Thermal performance of octadecane as phase change materials in circular tube applying molecular dynamics simulation: the effect of initial temperature

This study examines the thermal properties of phase change materials (PCMs) using molecular dynamics simulation, concentrating on a cylindrical system including octadecane and water as PCMs. The study was executed in two phases: atomic structure equilibration and thermal analysis. During equilibration, the system's potential and total energy reached stability at 10 ns, confirming thermodynamic equilibrium for future study. The thermal analysis phase investigated the impact of altering the initial temperature (IT) on the system's charging and discharging behavior. Raising the initial temperature from 300 to 350 K resulted in a decrease in charging time, from 6.58 to 6.16 ns, attributable to improved atomic mobility and increased frequency of atomic collisions. At elevated temperatures, atoms gain more kinetic energy, promoting accelerated energy transfer and enhanced energy absorption efficiency.
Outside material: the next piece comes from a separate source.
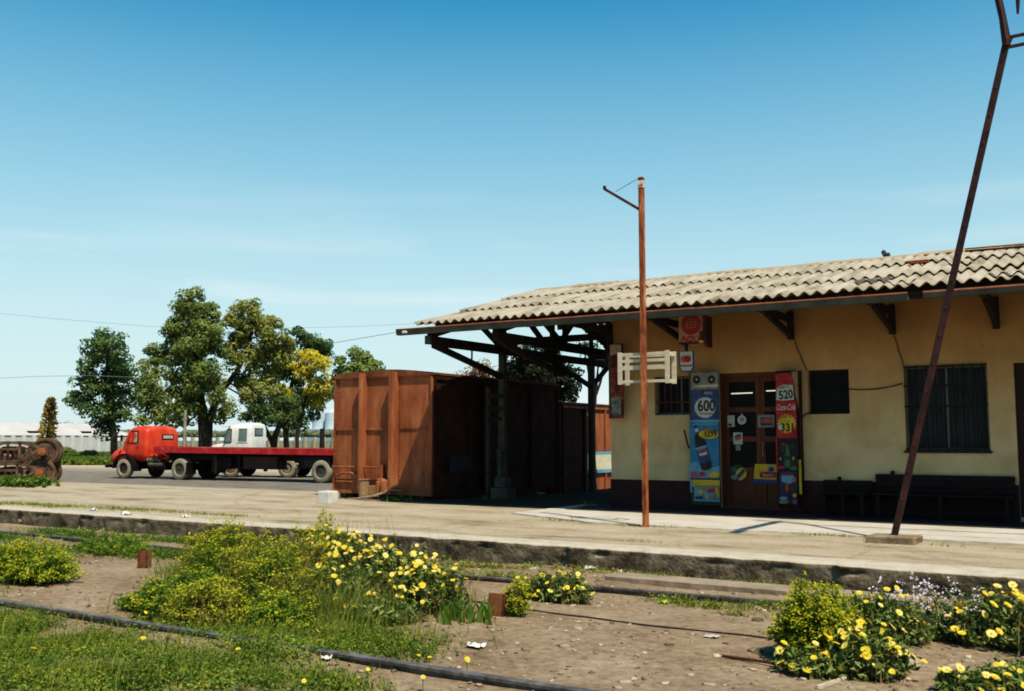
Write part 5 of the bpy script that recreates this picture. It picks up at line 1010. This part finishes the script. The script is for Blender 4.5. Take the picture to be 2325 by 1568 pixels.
def spurge(cx, cy, rx, ry, h, lab, n=420, group=None, name='spurge_bush', tops=1.0, lf=26, dens=1.0):
    z = gz(cx, cy); t = thing(name, lab, 'bush', (cx, cy, z), group); Bp, T = stems(n, (cx, cy, z), rx, ry, h)
    s_ = np.concatenate([rng.uniform(.35, 1, n) for _ in range(lf)]); P = np.tile(Bp, (lf, 1))+(np.tile(T, (lf, 1))-np.tile(Bp, (lf, 1)))*s_[:, None]+rng.normal(size=(n*lf, 3))*.018
    N1 = nrm(np.tile(T-Bp, (lf, 1)))*.8+rng.normal(size=(n*lf, 3))*.7+np.array([0, 0, .5])
    V, Fq = merge([leaves(P, N1, .034, .4), stemtubes(Bp, T, .003)]); npmesh('foliage', V, Fq, euph2 if tops < .35 or 'green spurge' in lab else euph3 if 'olive' in lab else euph, t)
    if 'olive' in lab or 'tall' in lab:
        P = np.stack([rng.uniform(cx-rx*.9, cx+rx*.9, n//3), rng.uniform(cy-ry*.9, cy+ry*.7, n//3), np.full(n//3, z)], 1); V, Fq = blades(P, h*1.0, .004, .3); npmesh('dry_stalks', V, Fq, dryl, t)
    if tops:
        sel = rng.random(n) < tops; Tt = T[sel]; k = 15; P = np.repeat(Tt, k, 0)+rng.normal(size=(len(Tt)*k, 3))*np.array([.026, .026, .012]); N1 = rng.normal(size=(len(P), 3))*.45+np.array([0, -.15, 1])
        V, Fq = leaves(P, N1, .022, .8); npmesh('flower_tops', V, Fq, eutop, t, kind='stuff')
    return t
def daisies(cx, cy, rx, ry, h, nf, lab, n=260, lf=22, fs=1.0, pale=.3, group=None, side=True, dry=.12):
    z = gz(cx, cy); t = thing('daisy_clump', lab, 'flowers', (cx, cy, z), group); Bp, T = stems(n, (cx, cy, z), rx, ry, h)
    s_ = np.concatenate([rng.uniform(.1, .97, n) for _ in range(lf)]); P = np.tile(Bp, (lf, 1))+(np.tile(T, (lf, 1))-np.tile(Bp, (lf, 1)))*s_[:, None]+rng.normal(size=(n*lf, 3))*.022
    N1 = rng.normal(size=(len(P), 3))*.8+np.array([0, -.1, .9]); V, Fq = merge([leaves(P, N1, .06, .34), stemtubes(Bp, T, .004)]); npmesh('foliage', V, Fq, daisyl, t)
    if dry: P = np.stack([rng.uniform(cx-rx*.8, cx+rx*.8, int(n*dry*2)), rng.uniform(cy-ry*.8, cy+ry*.8, int(n*dry*2)), np.full(int(n*dry*2), z)], 1); V, Fq = blades(P, h*.8, .005, .4); npmesh('dry_stalks', V, Fq, dryl, t)
    # flowers: chosen tips nearest the camera and top
    vis = (T[:, 2]-z)/h*.9-(T[:, 1]-cy)/ry*.6+rng.normal(size=n)*.55; idx = np.argsort(-vis)[:min(nf, 100)]
    for i in idx: d = Vector(T[i])-Vector((cx, cy, z)); add_flower(t, Vector(T[i])+d.normalized()*.02, fs, pale)
    return t
# round spurge bush at the right and its neighbours
spurge(-2.02, 7.5, .33, .36, .50, 'round yellow-green spurge bush at the right, above its own dark shadow', 520, lf=24)
daisies(-1.62, 7.26, .36, .28, .30, 48, 'low clump of large yellow daisies right of the round yellow-green bush', 200, fs=1.05)
daisies(-1.95, 7.05, .26, .16, .16, 9, 'leafy low daisy clump with few big flowers at the foot of the round bush', 120, lf=18, fs=1.15, pale=.5)
daisies(-1.75, 8.55, .42, .32, .34, 20, 'dark leafy daisy clump between the round bush and the lilac flowers', 280)
daisies(-1.0, 8.9, .52, .36, .38, 42, 'large bushy clump of yellow daisies at the right edge of the picture', 330, fs=1.3)
daisies(-.45, 8.7, .42, .36, .40, 36, 'yellow daisy clump cut off by the right edge of the picture', 260, fs=1.3)
daisies(-.85, 7.05, .34, .2, .16, 18, 'low daisies with big yellow heads at the bottom right corner', 160, fs=1.15)
daisies(-.62, 7.5, .36, .26, .15, 12, 'sparse low daisies in dry soil at the right, just above the corner clump', 120, fs=1.0)
# lilac flowering plant
z = gz(-1.45, 9.1); t = thing('lilac_flower', 'tall airy plant with pale lilac flowers before the platform edge', 'flowers', (-1.45, 9.1, z)); Bp, T = stems(46, (-1.45, 9.1, z), .60, .4, .50)
T[:, 2] += rng.uniform(-.08, .06, 46); lf = 7
P = np.tile(Bp, (lf, 1))+(np.tile(T-Bp, (lf, 1)))*np.concatenate([rng.uniform(.0, .55, 46) for _ in range(lf)])[:, None]+rng.normal(size=(46*lf, 3))*.03
V, Fq = merge([leaves(P, rng.normal(size=P.shape)+np.array([0, 0, .6]), .09, .4), stemtubes(Bp, T, .0035)]); npmesh('foliage', V, Fq, weedA, t)
P = np.repeat(T, 6, 0)+rng.normal(size=(46*6, 3))*np.array([.03, .03, .045]); Q = np.repeat(P, 4, 0)+rng.normal(size=(len(P)*4, 3))*.009
V, Fq = leaves(Q, rng.normal(size=Q.shape)+np.array([0, -.7, .5]), .019, .8); npmesh('blossoms', V, Fq, lilac, t, kind='stuff')
# upright dark leafy plants near it
def rosette(cx, cy, n, h, w, lab, m=weedA, lean=.5, rr=.12):
    z = gz(cx, cy); t = thing('leafy_plant', lab, 'plant', (cx, cy, z)); P = np.stack([cx+rng.normal(size=n)*rr, cy+rng.normal(size=n)*rr*.7, np.full(n, z-.01)], 1); V, Fq = blades(P, h, w, lean); npmesh('foliage', V, Fq, m, t); return t
rosette(-2.0, 8.75, 90, .30, .016, 'upright strap-leaved green plant just behind the round yellow-green bush', lean=.25, rr=.2)
rosette(-4.98, 7.12, 100, .19, .016, 'dark green strap-leaved plant around the stake at the end of the long flower bed', lean=.6, rr=.16)
# small daisy clump in the middle
daisies(-4.98, 8.85, .42, .26, .30, 36, 'small isolated clump of yellow daisies in bare soil in the middle', 190, fs=1.0)
# big bed in the left middle: one ragged mound
spurge(-8.9, 7.95, .50, .42, .60, 'tall yellow-green spurge bush at the left end of the long flower bed', 520, lf=22)
spurge(-8.45, 7.45, .42, .35, .44, 'green spurge leaning out in front of the tall left end bush', 260, lf=22, tops=.3)
spurge(-8.15, 8.8, .38, .34, .66, 'yellow-topped spurge mixed with tall grass behind the long flower bed', 240, lf=20)
spurge(-7.75, 7.5, .40, .36, .50, 'olive-green spurge mound with dead brown stalks in the middle of the long bed', 300, lf=20, tops=.5)
spurge(-7.15, 7.0, .42, .34, .44, 'low olive-green spurge mound in front of the long flower bed, at its middle', 330, lf=22, tops=.45)
spurge(-7.9, 6.75, .42, .30, .28, 'low green spurge mound at the lower left of the long bed', 260, lf=22, tops=.2)
spurge(-6.55, 6.85, .40, .30, .34, 'olive spurge mound below the mass of daisies', 260, lf=22, tops=.35)
spurge(-8.45, 6.75, .24, .22, .16, 'very low leafy spurge at the left foot of the long bed, on bare soil', 120, lf=20, tops=.1)
spurge(-4.72, 7.62, .15, .12, .30, 'small wispy yellow spurge beside the stake', 60, lf=12)
spurge(-7.55, 6.1, .45, .28, .30, 'lush green spurge by the near rail, below the left of the long bed', 300, lf=22, tops=.25)
spurge(-6.85, 6.0, .45, .28, .36, 'dusty olive spurge with brown gaps by the near rail, below the middle of the bed', 300, lf=18, tops=.5)
spurge(-6.2, 6.15, .40, .26, .30, 'leafy spurge by the near rail, below the daisies', 260, lf=20, tops=.3)
spurge(-8.05, 6.2, .28, .2, .16, 'very low green spurge by the near rail at the edge of bare soil', 160, lf=22, tops=.15)
spurge(-7.3, 7.55, .40, .34, .52, 'upright olive spurge between the left spurges and the daisies', 260, lf=20, tops=.6)
daisies(-7.45, 8.3, .6, .40, .55, 90, 'tall clump of pale yellow daisies at the left of the dense flower mass', 340, fs=.95, pale=.6, dry=.3)
daisies(-6.75, 7.9, .5, .40, .48, 98, 'tall yellow daisy clump at the very heart of the flower mass', 340, fs=1.0, pale=.5, dry=.3)
daisies(-6.1, 7.6, .6, .45, .46, 98, 'widest daisy clump, right half of the dense flower mass', 380, fs=1.0, pale=.45, dry=.3)
daisies(-5.5, 7.35, .45, .36, .38, 80, 'right end clump of yellow daisies leaning towards the stake', 260, pale=.4, dry=.3)
daisies(-6.3, 7.1, .5, .30, .34, 14, 'leafy daisy clump with few flowers under the dense flower mass', 260, pale=.4, dry=.4)
daisies(-5.55, 6.75, .45, .26, .17, 8, 'low sparse daisies at the lower right foot of the long flower bed', 170, fs=1.0)
# bush at the left edge
spurge(-10.85, 6.8, .75, .45, .42, 'wide low yellow-green spurge bush at the left edge of the picture', 620, lf=24, tops=.6)
spurge(-12.4, 9.0, .8, .45, .30, 'small dark green shrub far left beside the farther rail', 260, lf=20, tops=.1)
def patch(name, lab, cat, ells, dens, h, w, m, lean=.6, leafy=0, leaf_m=None, ls=.03, thr=-.18, edge=.5):
    """ground cover: ellipses (cx, cy, rx, ry)"""
    Bl, Lf = [], []
    for cx, cy, rx, ry in ells:
        n = int(dens*rx*ry*3.14); u = rng.normal(size=(n, 2))*.5; keep = np.array([noise.noise((cx+a*rx*1.0, (cy+c*ry)*1.4, 3)) +.5*rng.random()*edge > thr for a, c in u])
        P = np.stack([cx+u[:, 0]*rx, cy+u[:, 1]*ry], 1)[keep]; z = np.array([gz(a, c) for a, c in P]); B_ = np.column_stack([P, z]); B_ = B_[B_[:, 1] < 40]
        Bl.append(B_)
        if leafy: k = int(leafy); q = np.repeat(B_, k, 0)+rng.normal(size=(len(B_)*k, 3))*np.array([.03, .03, 0]); q[:, 2] += rng.uniform(0, h*.75, len(q)); Lf.append(q)
    Bl = np.concatenate(Bl); parts = [blades(Bl, h, w, lean)]
    if leafy: Lf = np.concatenate(Lf); parts.append(leaves(Lf, rng.normal(size=Lf.shape)*.6+np.array([0, 0, 1]), ls, .6))
    V, Fq = merge(parts); return npmesh(name, V, Fq, m, kind='stuff', label=lab, cat=cat)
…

The raised temperature induced alterations in the system's atomic characteristics: atomic density diminished owing to thermal expansion, while the average atomic velocity and system temperature escalated in reaction to heightened atomic energy. Furthermore, the elevated temperature enhanced the thermal efficiency of the system, as seen by augmented heat flow and thermal conductivity. These enhancements resulted from accelerated atomic motion and more effective energy dispersion inside the material. The study shows that elevating the initial temperature significantly improved the thermal efficiency of PCM systems, providing critical insights for the optimization of thermal storage and heat management systems.